News Story

40 Percent Of Whitmer’s 2020 Gas Tax Hike Won’t Support Roads

It backfills money governor would remove from transportation budget to pay for other state spending

A large portion of the 45-cent increase in the state gas tax proposed by Michigan Gov. Gretchen Whitmer will not go to the state’s transportation budget, according to an analysis by the Mackinac Center for Public Policy.

If approved by the Republican-controlled House and Senate, Whitmer’s proposed 45-cent motor fuel tax increase would occur in three separate 15 cent tax hikes on Oct. 1, 2019, April 1, 2020, and Oct. 1, 2020.

The first two tax hikes would increase the tax by 30 cents and bring in an additional $1.26 billion during the 2019-20 fiscal year. But documents submitted by Whitmer as part of her executive budget recommendation on Tuesday indicate that the net increase to transportation funding will be just $764 million in the 2019-20 fiscal year.

In other words, $499.2 million — an estimated 40 percent of the $1.26 billion gas tax increase in 2020 — would not go to roads. Instead, it would replace current transportation budget dollars that would be redirected to pay for other state government spending.
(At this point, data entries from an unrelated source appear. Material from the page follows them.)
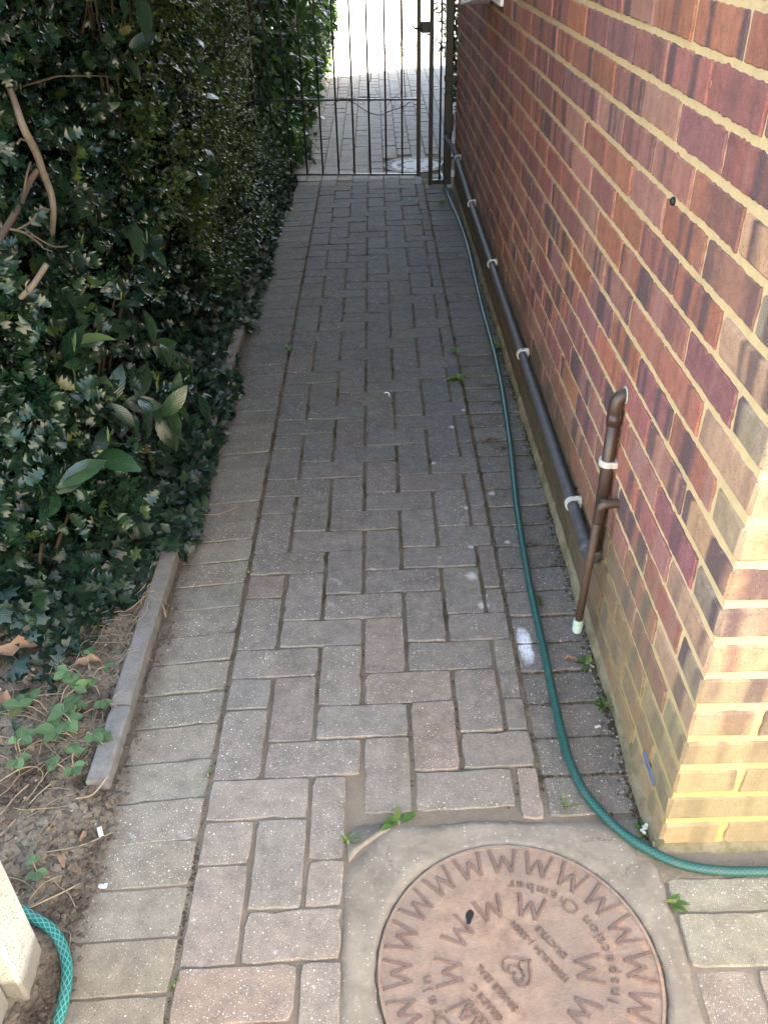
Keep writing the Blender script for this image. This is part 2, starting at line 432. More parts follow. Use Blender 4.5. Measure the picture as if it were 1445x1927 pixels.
def m_hose(name, dark, light, n=8, k=95):
    t = NT(name)
    uv = t.sep(t.node('ShaderNodeUVMap').outputs['UV'])
    a = t.math('SINE', t.math('MULTIPLY', t.math('ADD', t.math('MULTIPLY', uv[0], float(n)), t.math('MULTIPLY', uv[1], float(k))), 2*math.pi))
    b = t.math('SINE', t.math('MULTIPLY', t.math('SUBTRACT', t.math('MULTIPLY', uv[0], float(n)), t.math('MULTIPLY', uv[1], float(k))), 2*math.pi))
    m = t.math('MAXIMUM', a, b)
    w = t.ramp(m, [(.55, 0.0), (.9, 1.0)])
    c = t.mix(w, dark, light)
    d = t.ramp(t.noise(35, 5, .7), [(.45, 0.0), (.8, .45)])
    c = t.mix(d, c, (.07, .085, .075))
    return t.done(c, .42, t.bump(m, .3, .0006), .45)

def m_ironpaint():
    t = NT('black_gate_paint')
    c = t.mix(t.ramp(t.noise(60, 5, .7), [(.6, 0.0), (.75, .6)]), (.012, .013, .014), (.05, .045, .04))
    return t.done(c, .45, t.bump(t.noise(200, 3), .3, .001), .4)

M = dict(
    paver=m_paver(), bed=m_bed(), brick=m_brick(), mortar=m_mortar(), footing=m_footing(), concrete=m_concrete(), iron=m_iron(), ironletter=m_iron(.62), irongrey=m_simple('grey_iron', (.13, .122, .112), .6, 30, .3, .4, .001, .4), irongreydark=m_simple('dark_grey_iron', (.075, .07, .068), .6, 30, .3, .4, .001, .4), soil=m_soil(),
    ironpaint=m_ironpaint(),
    greypipe=m_simple('weathered_grey_pipe', (.070, .066, .070), .6, 45, .6, .35, .0008, .4),
    brownpipe=m_simple('brown_copper_pipe', (.048, .028, .02), .42, 45, .5, .3, .0008, .5),
    rustpipe=m_simple('rusty_brown_pipe', (.072, .043, .03), .6, 55, .4, .5, .001, .3),
    whiteplastic=m_simple('dirty_white_plastic', (.45, .44, .40), .55, 140, .4, .15, .0005, .45),
    whiteclean=m_simple('white_plastic', (.78, .8, .82), .35, 20, .05, .05, .0003, .5),
    verdigris=m_simple('verdigris_copper', (.36, .47, .39), .8, 120, .35, .6, .001, .2),
    blackplastic=m_simple('black_plastic', (.014, .015, .016), .4, 40, .3, .1, .0005, .4),
    slate=m_simple('blue_grey_damp_membrane', (.13, .145, .20), .5, 60, .25, .2, .0008, .4),
    stone=m_stone(),
    wood=m_simple('dark_stained_timber', (.022, .018, .014), .7, 20, .4, .5, .003, .2),
    kerb=m_simple('kerb_concrete', (.155, .146, .136), .9, 40, .45, .7, .003, .2),
    bark=m_simple('pale_bark', (.11, .092, .072), .85, 50, .4, .6, .003, .2),
    darkbark=m_simple('dark_bark', (.06, .045, .033), .9, 50, .4, .6, .003, .2),
    straw=m_simple('dry_stalk', (.235, .185, .125), .85, 90, .35, .3, .001, .2),
    deadleaf=m_simple('dead_leaf_brown', (.19, .115, .07), .75, 60, .4, .4, .001, .2),
    litter=m_simple('leaf_litter_brown', (.10, .075, .052), .95, 120, .6, .5, .002, .1),
    moss=m_simple('dark_moss', (.075, .062, .040), .95, 260, .6, .9, .003, .05),
    grit=m_simple('pale_grit', (.27, .245, .205), .9, 300, .5, .6, .001, .1),
    roof=m_simple('roof_tile', (.16, .08, .06), .85, 12, .3, .5, .004, .2),
    render=m_simple('cream_render', (.80, .75, .62), .9, 30, .06, .5, .003, .2),
    glass=m_simple('window_glass', (.03, .035, .04), .08, 4, .1, 0.0, .001, .6),
    lawn=m_simple('lawn_green', (.075, .105, .035), .95, 40, .4, .9, .02, .1),
    asphalt=m_simple('drive_paving', (.30, .27, .23), .9, 60, .2, .4, .002, .2),
    holly=m_leaf('holly_leaf', (.0045, .015, .009), (.0125, .033, .0155), (.05, .08, .018), .27, .06, .40, newshare=.95),
    laurel=m_leaf('laurel_leaf', (.007, .024, .013), (.019, .050, .021), (.08, .12, .03), .27, .09, .5, vein=.06, newshare=.95, back=(.06, .10, .05)),
    privet=m_leaf('small_privet_leaf', (.013, .029, .010), (.042, .074, .018), (.10, .13, .028), .34, .22, .4, newshare=.86),
    ivy=m_leaf('ivy_leaf', (.006, .018, .012), (.016, .037, .022), (.05, .09, .03), .36, .07, .4, vein=.2, newshare=.955),
    bush=m_leaf('hedge_laurel_leaf', (.014, .038, .013), (.044, .088, .022), (.12, .18, .035), .3, .35, .5, newshare=.85),
    soft=m_leaf('strawberry_leaf', (.055, .098, .045), (.10, .165, .07), (.14, .22, .08), .6, .25, .3, vein=.25, newshare=.9),
    weed=m_leaf('weed_leaf', (.05, .10, .025), (.10, .17, .04), (.17, .2, .05), .6, .3, .3, newshare=.85),
    willow=m_leaf('narrow_shrub_leaf', (.012, .03, .012), (.035, .07, .022), (.08, .12, .03), .4, .2, .4, newshare=.92),
    hose=m_hose('green_hose_skin', (.006, .046, .040), (.017, .10, .086), 7, 110),
    hose2=m_hose('teal_braided_hose_skin', (.008, .085, .075), (.06, .27, .235), 7, 62),
)

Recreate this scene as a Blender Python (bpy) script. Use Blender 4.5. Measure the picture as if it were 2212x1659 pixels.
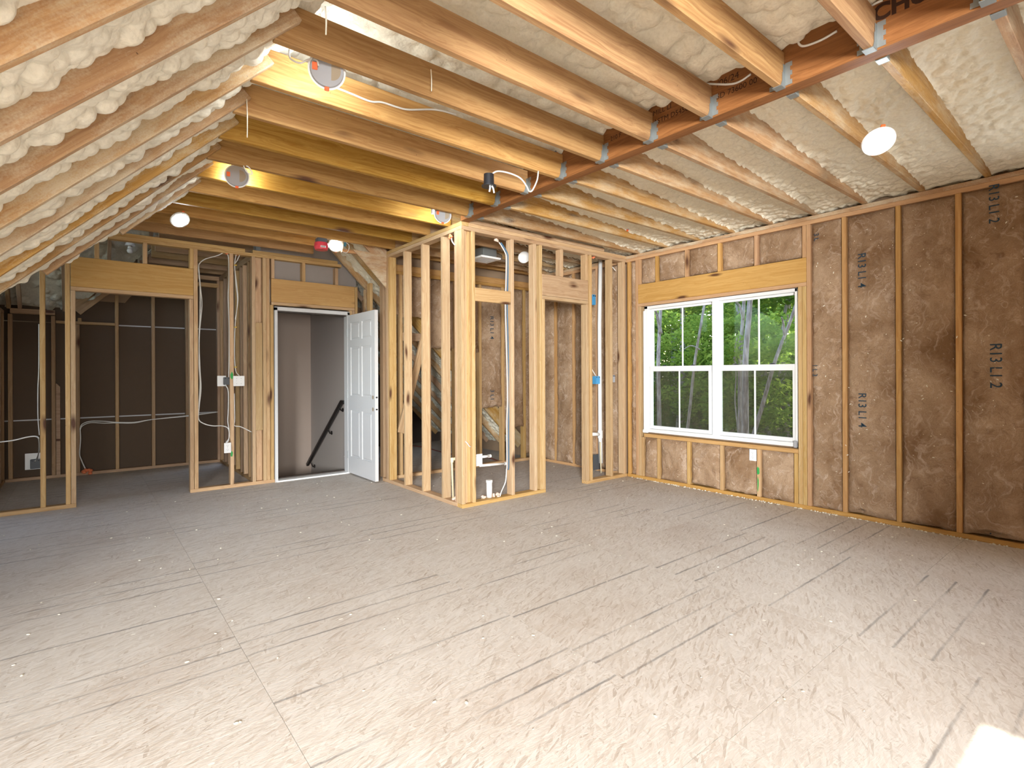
import bpy, bmesh, math, random
import numpy as np
from mathutils import Vector, Matrix, Euler
random.seed(7); rng = np.random.default_rng(11)
for o in list(bpy.data.objects): bpy.data.objects.remove(o)
C = bpy.context.scene.collection
SC = bpy.context.scene
# ------------------------------------------------------------------ camera
F_PX, YAW, ROLL, CX, CY, CH = 1139.97, 0.681643, -0.0044542, 1106.0, 807.26, 1.2991
cam = bpy.data.cameras.new('camera'); cam_ob = bpy.data.objects.new('camera', cam); C.objects.link(cam_ob)
cam.sensor_fit = 'HORIZONTAL'; cam.sensor_width = 36.0; cam.lens = F_PX / 2212 * 36.0
cam.shift_y = (CY - 829.5) / 2212
cam.clip_start = 0.02; cam.clip_end = 200
cam_ob.rotation_mode = 'QUATERNION'
cam_ob.rotation_quaternion = (Euler((math.pi / 2, 0, -YAW)).to_matrix() @ Matrix.Rotation(ROLL, 3, 'Z')).to_quaternion()
cam_ob.location = (0, 0, CH)
SC.camera = cam_ob
# ------------------------------------------------------------------ light and exposure
vs = SC.view_settings
vs.view_transform = 'Standard'; vs.look = 'None'; vs.gamma = 1.0; vs.use_curve_mapping = False
vs.exposure = 0.24
world = bpy.data.worlds.new('world'); SC.world = world; world.use_nodes = True
wn = world.node_tree.nodes; wl = world.node_tree.links; wn.clear()
sky = wn.new('ShaderNodeTexSky'); sky.sky_type = 'NISHITA'; sky.sun_disc = False
sky.sun_elevation = math.radians(30); sky.sun_rotation = math.radians(90)
wbg = wn.new('ShaderNodeBackground'); wbg.inputs['Strength'].default_value = 0.6
wout = wn.new('ShaderNodeOutputWorld')
wl.new(sky.outputs[0], wbg.inputs[0]); wl.new(wbg.outputs[0], wout.inputs[0])
sun = bpy.data.lights.new('sun', 'SUN'); sun.energy = 12.0; sun.angle = math.radians(0.55); sun.color = (1, .95, .86)
sun_ob = bpy.data.objects.new('sun', sun); C.objects.link(sun_ob)
SUN_EL = math.radians(25)
sun_dir = Vector((-math.cos(SUN_EL), 0.0, -math.sin(SUN_EL)))
sun_ob.rotation_euler = sun_dir.to_track_quat('-Z', 'Y').to_euler(); sun_ob.location = (12, 0, 4)
def area(name, loc, target, sx, sy, energy, col=(1, 1, 1)):
    l = bpy.data.lights.new(name, 'AREA'); l.shape = 'RECTANGLE'; l.size = sx; l.size_y = sy
    l.energy = energy; l.color = col
    o = bpy.data.objects.new(name, l); C.objects.link(o); o.location = loc
    o.rotation_euler = (Vector(target) - Vector(loc)).to_track_quat('-Z', 'Y').to_euler()
    return o
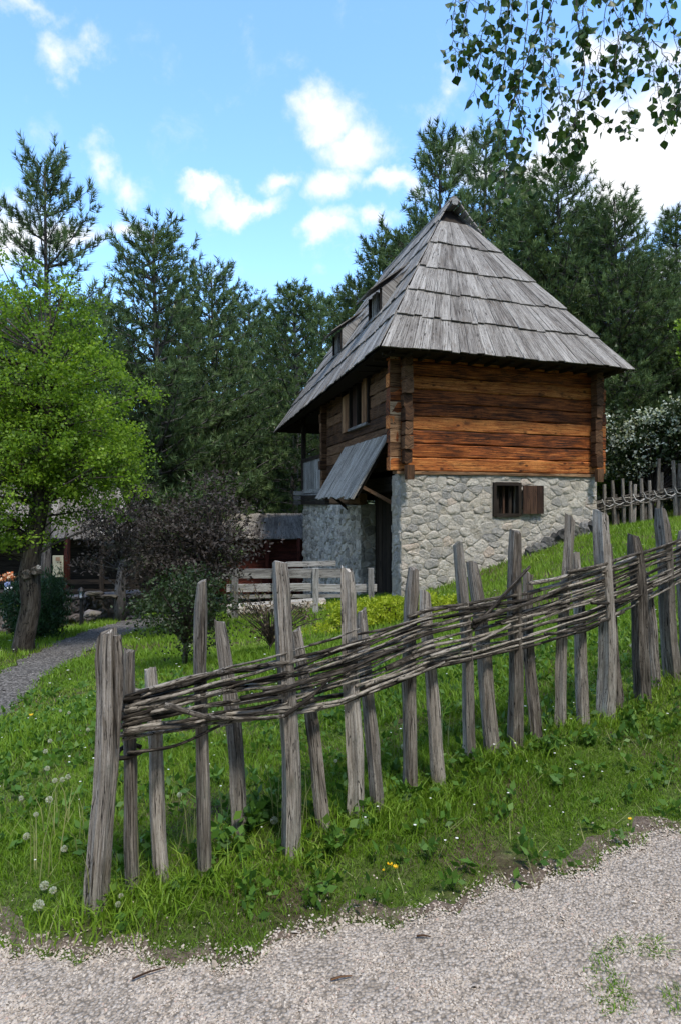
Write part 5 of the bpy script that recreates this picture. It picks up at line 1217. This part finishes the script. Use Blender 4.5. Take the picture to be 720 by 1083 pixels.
for i, s in enumerate(ST):
    Y = 2.95+rr2.uniform(-.3, .35); P = [at(x, y, Y+rr2.uniform(-.05, .05)) for x, y in s]
    sm = []
    for k in range(len(P)-1):
        for q in range(5): sm.append(P[k].lerp(P[k+1], q/5)+vv(rr2.uniform(-.006, .006), rr2.uniform(-.006, .006), 0))
    sm.append(P[-1]); mb = MB(); r0 = .0045 if i in (5, 9) else .0022
    tube(mb, sm, [r0*(1-.7*k/len(sm)) for k in range(len(sm))], 4, 0); build('twig', mb, M['twig'], bt)
    L = sum((P[k+1]-P[k]).length for k in range(len(P)-1)); n = int(L/.0115)
    for k in range(n):
        u = rr2.random(); f = u*(len(sm)-1); a = sm[int(f)].lerp(sm[min(int(f)+1, len(sm)-1)], f % 1)
        if a.z > CZ+(HY+45)/F*Y: continue
        if rr2.random() < .30*(1-u): continue
        ang = rr2.uniform(0, 6.28); o3 = vv(math.cos(ang), math.sin(ang)*.9, -.55)*rr2.uniform(.012, .05); size = rr2.uniform(.020, .043)
        dirv = (vv(math.cos(ang)*.5, math.sin(ang)*.5, -1)+vv(rr2.uniform(-.4, .4), rr2.uniform(-.4, .4), 0)).normalized()
        sd3 = dirv.cross(vv(rr2.uniform(-1, 1), rr2.uniform(-1, 1), rr2.uniform(-.3, .3))).normalized(); nn3 = sd3.cross(dirv)
        mt = Matrix((sd3, dirv, nn3)).transposed().to_4x4(); mt.translation = a+o3-bt.location
        me = lm[rr2.randrange(4)]
        tube(tw, [a, a+o3*.5+vv(0, 0, .003), a+o3], [.0009]*3, 3, 0, ends=False)
        if nl < 300 and a.z < CZ+(HY)/F*Y:
            o = bpy.data.objects.new('leaf', me); C.objects.link(o); o.parent = bt; o.matrix_local = mt @ Matrix.Scale(size, 4); nl += 1
        else:
            b0 = len(restV)
            for v in me.vertices: restV.append(mt @ (v.co*size))
            restF += [tuple(b0+j for j in p.vertices) for p in me.polygons]; restT += [rr2.random()]*len(me.vertices)
if restV: npmesh('leaf', [tuple(v) for v in restV], restF, M['birchleaf'], bt, tone=restT, kind='stuff')
build('leaf_stalks', tw, M['twig'], bt, kind='stuff')
print('stones', nst, 'shingles', count, 'birch leaves', nl, 'objects', len(bpy.data.objects))
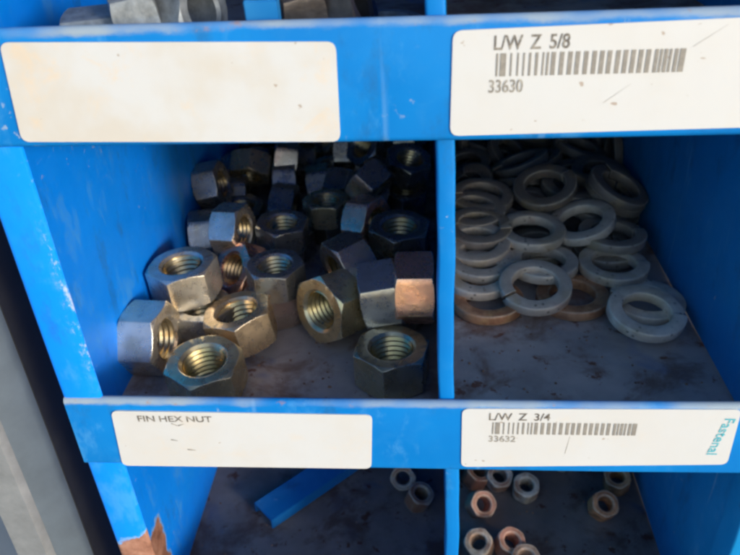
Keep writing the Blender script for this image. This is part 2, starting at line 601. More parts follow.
LA = make_label([(-.1037, .1342), (-.0268, .1322), (-.0272, .1089), (-.1056, .1104)], label_material('label_paper_stained', .55, 1.0), 'blank white label yellowed with stains')
LB = make_label([(-.0010, .1338), (.0775, .1350), (.0775, .1106), (-.0013, .1098)], label_material('label_paper_upper', .16, 5.0), 'white label reading L/W Z 5/8 over a barcode')
LC = make_label([(-.1040, .0229), (-.0233, .0222), (-.0245, -.0004), (-.1056, -.0006)], label_material('label_paper_nut', .22, 9.0), 'white label with worn lettering FIN HEX NUT')
LD = make_label([(.0035, .0250), (.0832, .0256), (.0836, .0036), (.0037, .0010)], label_material('label_paper_lower', .14, 13.0), 'white label reading L/W Z 3/4 over a barcode')

lettering(LB, 'L/W  Z  5/8', .0080, .0243, .1294, .1326, M['ink'])
barcode(LB, .0086, .0492, .1236, .1287, M['ink_bars'], None, 1)
lettering(LB, '33630', .0072, .0148, .1199, .1229, M['ink_faded'])
lettering(LD, 'L/W  Z  3/4', .0115, .0294, .0207, .0236, M['ink'])
barcode(LD, .0126, .0548, .0152, .0199, M['ink_bars'], None, 1)
lettering(LD, '33632', .0117, .0198, .0120, .0145, M['ink_faded'])
lettering(LC, 'FIN HEX NUT', -.0961, -.0727, .0188, .0212, M['ink'])
lettering(LD, 'Fastenal', .0792, .0823, .0078, .0222, M['ink_teal'], 'logo', rot=90, slant=.0026, bold=.008)

def smudge(parent, pts, w):
    """thin worn scratches and smears in the print"""
    vs, fs = [], []
    for (a, b2, c, d) in pts:
        A, B = Vector((a, b2)), Vector((c, d))
        n = (B - A).normalized(); n = Vector((-n.y, n.x)) * w
        i = len(vs)
        for p in (A - n, B - n * .4, B + n * .4, A + n):
            vs.append((p.x, YL - .00012, p.y))
        fs.append((i, i + 1, i + 2, i + 3))
    return sub(link_mesh('smudge', vs, fs, M['ink_faded']), parent)
smudge(LC, [(-.0858, .0182, -.0840, .0172), (-.0838, .0172, -.0818, .0180), (-.0872, .0113, -.0850, .0108), (-.0826, .0071, -.0800, .0068)], .00022)
smudge(LB, [(.0505, .1290, .0570, .1335), (.0330, .1170, .0385, .1212)], .00004)
smudge(LD, [(.0350, .0075, .0358, .0145)], .00007)

# ------------------------------------------------------------------ grey post beside the cabinet
post = empty('steel_post', (-.143, .02, GZ))
def post_part(name, prof, m):
    o = extrude_up(name, prof, GZ + .001, ZT + .06, m, None, 40, .0003)
    o.parent = post
    o.matrix_parent_inverse = Matrix.Translation((.143, -.02, -GZ))
    return o
post_part('painted_face', [(-.1452, .0035), (-.1395, .0110), (-.1388, .0128), (-.1390, .0150), (-.1416, .0150), (-.1452, .0075)], M['post'])
post_part('gap_shade_side', [(-.1387, .0152), (-.1387, .070), (-.1410, .070), (-.1410, .0152)], M['gap_shade'])  # side face added in near-black to stand for the shaded gap
post_part('bare_edge', [(-.1585, .0015), (-.1575, .0005), (-.1465, .0005), (-.1453, .0032), (-.1453, .0072), (-.1585, .0045)], M['post_edge'])
tag(post, 'grey steel post standing left of the blue cabinet across a dark gap', 'post')

# ------------------------------------------------------------------ fasteners
def hex_nut_mesh(name, R_c, H, r_b, m, seg=72, cham=.945, thread=False, rnd_=.985):
    """hexagon prism with the corners turned to a 30 degree chamfer, bored through"""
    rc = R_c * cham * .93
    def hexr(a):
        k = (a % (math.pi / 3)) - math.pi / 6
        r = R_c * math.cos(math.pi / 6) / math.cos(k)
        return min(r, R_c * rnd_)
    rb2 = r_b + .08 * R_c
    rings = []
    def ring(rf, zf):
        return [(rf(2 * math.pi * i / seg) * math.cos(2 * math.pi * i / seg), rf(2 * math.pi * i / seg) * math.sin(2 * math.pi * i / seg), zf(2 * math.pi * i / seg)) for i in range(seg)]
    h = H / 2
    zo = lambda a: h - max(0, hexr(a) - rc) * math.tan(R(30))
    rings.append(ring(lambda a: r_b, lambda a: h - (rb2 - r_b)))
    rings.append(ring(lambda a: rb2, lambda a: h))
    rings.append(ring(lambda a: min(rc, hexr(a) - 1e-5), lambda a: h))
    rings.append(ring(hexr, zo))
    rings.append(ring(hexr, lambda a: -zo(a)))
    rings.append(ring(lambda a: min(rc, hexr(a) - 1e-5), lambda a: -h))
    rings.append(ring(lambda a: rb2, lambda a: -h))
    rings.append(ring(lambda a: r_b, lambda a: -h + (rb2 - r_b)))
    vs = [p for r_ in rings for p in r_]
    fs = []
    nr = len(rings)
    for k in range(nr - (1 if thread else 0)):
        for i in range(seg):
            j = (i + 1) % seg
            a, b2 = k * seg, ((k + 1) % nr) * seg
            fs.append((a + i, b2 + i, b2 + j, a + j))
    me = bpy.data.meshes.new(name)
    me.from_pydata(vs, [], fs); me.update()
    me.materials.append(m)
    me.polygons.foreach_set('use_smooth', [True] * len(me.polygons))
    me.set_sharp_from_angle(angle=R(22))
    return me

def thread_mesh(name, r_b, depth, H, m, turns=6, seg=56):
    """one helical groove running down the bore"""
    vs, fs = [], []
    n = seg * turns
    p = H / turns
    # two vertices per step: crest and root, the next turn joins below
    for i in range(n + seg + 1):
        a = 2 * math.pi * i / seg
        z = H / 2 + p * .5 - p * i / seg
        for (rr, dz) in ((r_b - depth * .35, 0), (r_b + depth, -p * .5)):
            zz = max(-H / 2, min(H / 2, z + dz))
            vs.append((rr * math.cos(a), rr * math.sin(a), zz))
    N = n + seg + 1
    for i in range(N - 1):
        fs.append((2 * i, 2 * i + 1, 2 * i + 3, 2 * i + 2))
        if i + seg < N - 1:
            j = i + seg
            fs.append((2 * i + 1, 2 * j, 2 * j + 2, 2 * i + 3))
    me = bpy.data.meshes.new(name)
    me.from_pydata(vs, [], fs); me.update()
    me.materials.append(m)
    me.polygons.foreach_set('use_smooth', [True] * len(me.polygons))
    me.set_sharp_from_angle(angle=R(35))
    return me

def lock_washer_mesh(name, R_o, w, T, m, seg=90, gap=R(2.6), rise=.0012):
    """split spring washer: squarish section carried once round, ends sprung apart"""
    c = .11
    sec = []
    for (sx, sy) in ((1, 1), (-1, 1), (-1, -1), (1, -1)):
        for k in range(3):
            a = R({(1, 1): 0, (-1, 1): 90, (-1, -1): 180, (1, -1): 270}[(sx, sy)] + 45 * k)
            sec.append((sx * w / 2 - sx * w * c + math.cos(a) * w * c, sy * T / 2 - sy * T * c + math.sin(a) * T * c))
    n = len(sec)
    vs, fs = [], []
    rm = R_o - w / 2
    for i in range(seg + 1):
        t_ = i / seg
        a = gap / 2 + (2 * math.pi - gap) * t_
        # the ends lift only near the split
        zz = rise * (t_ - .5) * (.5 + abs(t_ - .5))
        for (u, v_) in sec:
            skew = v_ * .55 * (1 if i in (0, seg) else 0)
            aa = a + skew / rm
            # slightly thicker at the inner rim, as rolled section is
            vv = v_ * (1 - .10 * u / w)
            vs.append(((rm + u) * math.cos(aa), (rm + u) * math.sin(aa), vv + zz))
    for i in range(seg):
        for k in range(n):
            a, b2 = i * n + k, i * n + (k + 1) % n
            fs.append((a, a + n, b2 + n, b2))
    fs.append(tuple(range(n)))
    fs.append(tuple(range(seg * n, seg * n + n))[::-1])
    me = bpy.data.meshes.new(name)
    me.from_pydata(vs, [], fs); me.update()
    bm = bmesh.new(); bm.from_mesh(me); bmesh.ops.recalc_face_normals(bm, faces=bm.faces); bm.to_mesh(me); bm.free()
    me.materials.append(m)
    me.polygons.foreach_set('use_smooth', [True] * len(me.polygons))
    me.set_sharp_from_angle(angle=R(50))
    return me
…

Some $325 million of the difference comes from removing income tax revenue from the 2020 road repair budget, an amount that under current law will increase to $600 million in the 2020-21 and successive road budgets. This money was earmarked to roads as part of a road funding package enacted in late 2015 after another all-tax road repair measure that was placed on the ballot by a previous legislature was defeated by voters earlier that year. The income tax earmarked for road repairs represented a commitment by then-Speaker of the House Kevin Cotter and House Republicans to not approve another all-tax road fix proposal, and instead reprioritize some other non-transportation state resources to roads.

Other than ending the $325 million income tax earmark, the budget documents released by Whitmer on Tuesday are not clear on where the rest of the $499.2 million coming out of the Transportation budget is coming from. The difference between how much the tax increase will bring in and the overall increase in transportation spending appears in those executive budget documents.

Whitmer called Michigan's roads “downright dangerous,” according to WJRT-TV. Despite this characterization, $499.2 million of the gas tax increases she proposes will not end up in the state’s transportation fund.

The analysis was done by James Hohman, director of fiscal policy at the Mackinac Center for Public Policy.

Whitmer’s office didn’t respond to an email seeking comment.

“The governor’s budget is a political wish list funded by much higher taxes on the people of Michigan,” said Sen. Aric Nesbitt, R-Porter Township. “Road funding has increased to a record level, and a solid boost would have been to direct all taxes on fuel to fixing our roads.”